>> Begin Supplied material

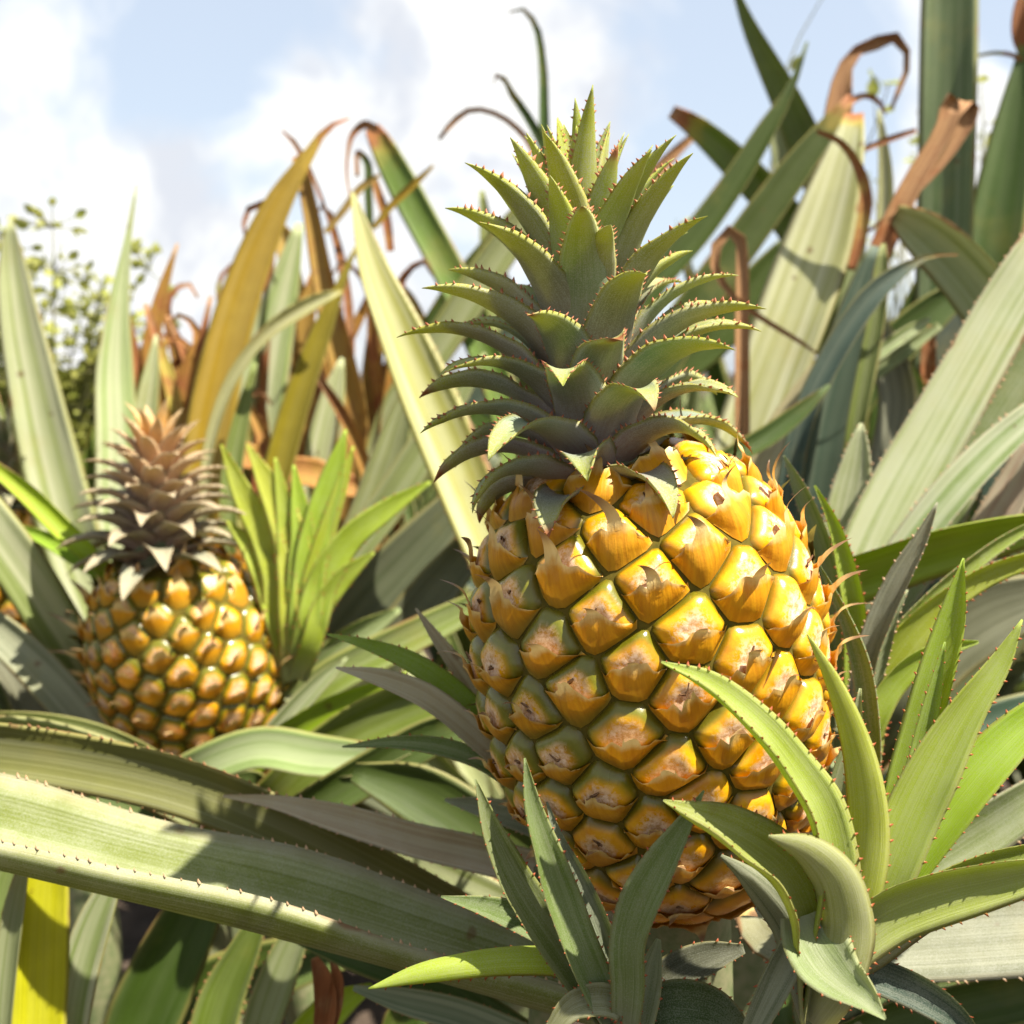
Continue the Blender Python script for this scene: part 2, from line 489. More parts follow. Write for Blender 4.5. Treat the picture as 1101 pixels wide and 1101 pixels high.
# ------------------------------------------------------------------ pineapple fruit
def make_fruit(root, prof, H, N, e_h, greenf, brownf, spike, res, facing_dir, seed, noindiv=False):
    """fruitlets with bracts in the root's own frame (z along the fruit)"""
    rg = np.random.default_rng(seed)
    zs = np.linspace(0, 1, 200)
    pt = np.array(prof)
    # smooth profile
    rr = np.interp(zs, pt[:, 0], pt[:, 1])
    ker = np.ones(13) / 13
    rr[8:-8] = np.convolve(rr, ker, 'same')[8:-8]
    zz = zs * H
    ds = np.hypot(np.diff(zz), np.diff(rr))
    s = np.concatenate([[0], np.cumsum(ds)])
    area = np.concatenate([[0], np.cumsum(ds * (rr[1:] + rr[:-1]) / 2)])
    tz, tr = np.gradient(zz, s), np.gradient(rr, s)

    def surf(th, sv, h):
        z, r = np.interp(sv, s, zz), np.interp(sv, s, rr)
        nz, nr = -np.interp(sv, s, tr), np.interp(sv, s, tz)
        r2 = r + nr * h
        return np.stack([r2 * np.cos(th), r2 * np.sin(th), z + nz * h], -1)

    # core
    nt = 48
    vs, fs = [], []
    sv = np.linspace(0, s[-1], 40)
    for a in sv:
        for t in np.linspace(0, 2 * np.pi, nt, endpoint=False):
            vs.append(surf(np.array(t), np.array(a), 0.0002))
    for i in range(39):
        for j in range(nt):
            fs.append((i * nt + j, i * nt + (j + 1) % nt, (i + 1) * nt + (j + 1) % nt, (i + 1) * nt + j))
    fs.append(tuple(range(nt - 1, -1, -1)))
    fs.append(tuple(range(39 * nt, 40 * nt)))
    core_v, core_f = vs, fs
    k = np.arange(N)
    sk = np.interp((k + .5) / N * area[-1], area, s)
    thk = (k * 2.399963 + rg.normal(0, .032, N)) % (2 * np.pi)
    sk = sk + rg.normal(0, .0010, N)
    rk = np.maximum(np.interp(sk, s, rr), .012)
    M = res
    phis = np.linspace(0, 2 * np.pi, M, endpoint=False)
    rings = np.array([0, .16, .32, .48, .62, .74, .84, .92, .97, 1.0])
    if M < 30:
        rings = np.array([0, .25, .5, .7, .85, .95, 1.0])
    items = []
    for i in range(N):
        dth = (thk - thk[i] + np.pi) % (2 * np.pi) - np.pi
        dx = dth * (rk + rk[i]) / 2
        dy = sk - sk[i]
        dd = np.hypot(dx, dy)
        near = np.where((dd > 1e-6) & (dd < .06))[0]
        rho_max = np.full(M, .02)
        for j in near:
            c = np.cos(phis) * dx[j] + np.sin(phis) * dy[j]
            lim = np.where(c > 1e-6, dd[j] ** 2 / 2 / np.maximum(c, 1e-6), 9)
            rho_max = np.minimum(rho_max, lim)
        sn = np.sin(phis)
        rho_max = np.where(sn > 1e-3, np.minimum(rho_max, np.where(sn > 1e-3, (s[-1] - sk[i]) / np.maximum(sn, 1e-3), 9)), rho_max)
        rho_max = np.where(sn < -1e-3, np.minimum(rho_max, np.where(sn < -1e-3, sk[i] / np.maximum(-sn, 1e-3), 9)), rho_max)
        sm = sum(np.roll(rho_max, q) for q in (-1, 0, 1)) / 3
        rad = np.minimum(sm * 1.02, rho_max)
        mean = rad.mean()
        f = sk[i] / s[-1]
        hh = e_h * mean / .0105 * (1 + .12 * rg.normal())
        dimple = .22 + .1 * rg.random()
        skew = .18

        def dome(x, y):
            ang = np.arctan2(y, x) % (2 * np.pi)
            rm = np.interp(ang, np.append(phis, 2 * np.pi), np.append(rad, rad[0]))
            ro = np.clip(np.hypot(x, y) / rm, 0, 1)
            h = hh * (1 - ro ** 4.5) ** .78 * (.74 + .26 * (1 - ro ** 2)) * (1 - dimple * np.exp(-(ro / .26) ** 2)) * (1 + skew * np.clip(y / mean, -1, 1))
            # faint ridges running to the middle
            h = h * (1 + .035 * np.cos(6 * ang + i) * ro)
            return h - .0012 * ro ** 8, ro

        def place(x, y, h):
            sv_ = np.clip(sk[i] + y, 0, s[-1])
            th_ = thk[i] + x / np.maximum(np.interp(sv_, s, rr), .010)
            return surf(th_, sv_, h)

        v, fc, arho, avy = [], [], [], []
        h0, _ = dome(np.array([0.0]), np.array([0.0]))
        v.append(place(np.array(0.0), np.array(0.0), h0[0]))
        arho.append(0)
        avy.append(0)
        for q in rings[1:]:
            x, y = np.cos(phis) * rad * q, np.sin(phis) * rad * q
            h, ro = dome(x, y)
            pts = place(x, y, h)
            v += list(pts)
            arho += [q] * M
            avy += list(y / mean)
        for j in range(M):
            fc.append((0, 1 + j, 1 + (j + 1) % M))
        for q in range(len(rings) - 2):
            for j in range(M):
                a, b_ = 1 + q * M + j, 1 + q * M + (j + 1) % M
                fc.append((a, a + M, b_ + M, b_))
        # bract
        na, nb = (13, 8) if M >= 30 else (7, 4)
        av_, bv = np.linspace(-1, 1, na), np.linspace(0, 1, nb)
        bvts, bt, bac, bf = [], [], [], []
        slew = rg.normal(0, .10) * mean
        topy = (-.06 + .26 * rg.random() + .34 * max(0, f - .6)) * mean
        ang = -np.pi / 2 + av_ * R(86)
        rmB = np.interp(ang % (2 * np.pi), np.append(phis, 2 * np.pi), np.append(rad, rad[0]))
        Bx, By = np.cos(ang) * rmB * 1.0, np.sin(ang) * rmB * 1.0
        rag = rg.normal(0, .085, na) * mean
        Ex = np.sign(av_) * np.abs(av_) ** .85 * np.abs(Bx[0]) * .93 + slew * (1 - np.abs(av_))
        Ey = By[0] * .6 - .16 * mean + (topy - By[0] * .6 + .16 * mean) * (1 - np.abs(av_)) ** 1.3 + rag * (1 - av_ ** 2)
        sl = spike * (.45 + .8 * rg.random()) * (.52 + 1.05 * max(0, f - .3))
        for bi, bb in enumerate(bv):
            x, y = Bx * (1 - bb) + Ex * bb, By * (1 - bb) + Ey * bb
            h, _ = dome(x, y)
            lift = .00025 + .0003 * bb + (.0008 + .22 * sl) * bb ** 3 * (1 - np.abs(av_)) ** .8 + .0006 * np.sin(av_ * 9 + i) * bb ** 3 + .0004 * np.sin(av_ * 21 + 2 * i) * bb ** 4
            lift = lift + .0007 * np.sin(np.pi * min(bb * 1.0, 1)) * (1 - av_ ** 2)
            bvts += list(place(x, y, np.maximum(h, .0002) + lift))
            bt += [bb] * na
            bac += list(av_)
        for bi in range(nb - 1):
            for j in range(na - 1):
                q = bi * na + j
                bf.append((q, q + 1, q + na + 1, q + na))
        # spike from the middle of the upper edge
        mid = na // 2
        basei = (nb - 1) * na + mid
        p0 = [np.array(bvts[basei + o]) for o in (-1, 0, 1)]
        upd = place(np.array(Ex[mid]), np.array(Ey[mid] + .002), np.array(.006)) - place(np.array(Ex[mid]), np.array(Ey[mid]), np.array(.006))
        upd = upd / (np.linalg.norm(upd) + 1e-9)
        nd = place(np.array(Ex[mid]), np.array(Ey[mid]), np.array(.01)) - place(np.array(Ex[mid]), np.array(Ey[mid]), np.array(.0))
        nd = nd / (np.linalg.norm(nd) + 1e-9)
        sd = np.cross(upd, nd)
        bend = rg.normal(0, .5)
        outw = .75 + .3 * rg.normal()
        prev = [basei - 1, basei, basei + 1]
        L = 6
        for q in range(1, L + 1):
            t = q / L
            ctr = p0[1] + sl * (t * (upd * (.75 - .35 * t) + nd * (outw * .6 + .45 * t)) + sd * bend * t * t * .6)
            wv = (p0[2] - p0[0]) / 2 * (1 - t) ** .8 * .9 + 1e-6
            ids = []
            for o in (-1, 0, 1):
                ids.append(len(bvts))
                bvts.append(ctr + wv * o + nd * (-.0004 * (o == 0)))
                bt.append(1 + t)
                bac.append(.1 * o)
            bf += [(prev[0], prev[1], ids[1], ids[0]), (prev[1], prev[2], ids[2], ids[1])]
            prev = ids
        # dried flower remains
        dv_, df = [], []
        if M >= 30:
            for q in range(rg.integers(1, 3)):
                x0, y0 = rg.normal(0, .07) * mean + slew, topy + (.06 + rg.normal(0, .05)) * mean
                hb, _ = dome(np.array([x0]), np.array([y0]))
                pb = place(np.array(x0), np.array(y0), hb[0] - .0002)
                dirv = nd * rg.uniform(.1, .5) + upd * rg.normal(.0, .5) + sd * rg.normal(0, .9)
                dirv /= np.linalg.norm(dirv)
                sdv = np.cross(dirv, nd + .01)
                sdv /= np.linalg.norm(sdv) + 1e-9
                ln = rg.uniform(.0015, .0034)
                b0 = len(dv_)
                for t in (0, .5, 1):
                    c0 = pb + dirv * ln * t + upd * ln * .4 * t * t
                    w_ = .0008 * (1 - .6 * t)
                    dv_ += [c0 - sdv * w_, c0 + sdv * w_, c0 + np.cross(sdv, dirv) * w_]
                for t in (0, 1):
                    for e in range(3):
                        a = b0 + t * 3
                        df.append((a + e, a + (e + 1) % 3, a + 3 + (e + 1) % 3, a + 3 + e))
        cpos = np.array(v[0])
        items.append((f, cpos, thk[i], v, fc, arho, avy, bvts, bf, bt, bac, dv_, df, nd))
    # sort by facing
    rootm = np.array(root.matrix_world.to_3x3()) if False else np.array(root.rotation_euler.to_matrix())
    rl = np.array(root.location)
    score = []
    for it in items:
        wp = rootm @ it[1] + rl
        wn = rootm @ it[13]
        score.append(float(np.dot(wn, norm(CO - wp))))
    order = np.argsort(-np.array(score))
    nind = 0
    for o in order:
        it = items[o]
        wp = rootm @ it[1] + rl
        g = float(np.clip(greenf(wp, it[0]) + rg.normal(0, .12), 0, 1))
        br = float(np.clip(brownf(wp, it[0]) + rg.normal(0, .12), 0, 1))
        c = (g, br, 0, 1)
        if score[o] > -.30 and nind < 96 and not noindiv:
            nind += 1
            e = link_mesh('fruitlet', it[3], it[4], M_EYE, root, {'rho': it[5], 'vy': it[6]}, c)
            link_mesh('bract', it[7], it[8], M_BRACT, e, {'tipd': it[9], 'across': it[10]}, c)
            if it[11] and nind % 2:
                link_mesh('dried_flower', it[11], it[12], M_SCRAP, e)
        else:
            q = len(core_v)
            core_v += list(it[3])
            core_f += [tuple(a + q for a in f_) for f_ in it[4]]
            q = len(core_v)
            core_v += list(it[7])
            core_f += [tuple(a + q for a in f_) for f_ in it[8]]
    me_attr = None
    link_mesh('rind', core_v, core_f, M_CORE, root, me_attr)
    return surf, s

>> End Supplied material

▶ **What you have to do**
Show every line of the listing in which the string "normal" can be found.

▶ **Response**
    thk = (k * 2.399963 + rg.normal(0, .032, N)) % (2 * np.pi)
    sk = sk + rg.normal(0, .0010, N)
        hh = e_h * mean / .0105 * (1 + .12 * rg.normal())
        slew = rg.normal(0, .10) * mean
        rag = rg.normal(0, .085, na) * mean
        bend = rg.normal(0, .5)
        outw = .75 + .3 * rg.normal()
                x0, y0 = rg.normal(0, .07) * mean + slew, topy + (.06 + rg.normal(0, .05)) * mean
                dirv = nd * rg.uniform(.1, .5) + upd * rg.normal(.0, .5) + sd * rg.normal(0, .9)
        g = float(np.clip(greenf(wp, it[0]) + rg.normal(0, .12), 0, 1))
        br = float(np.clip(brownf(wp, it[0]) + rg.normal(0, .12), 0, 1))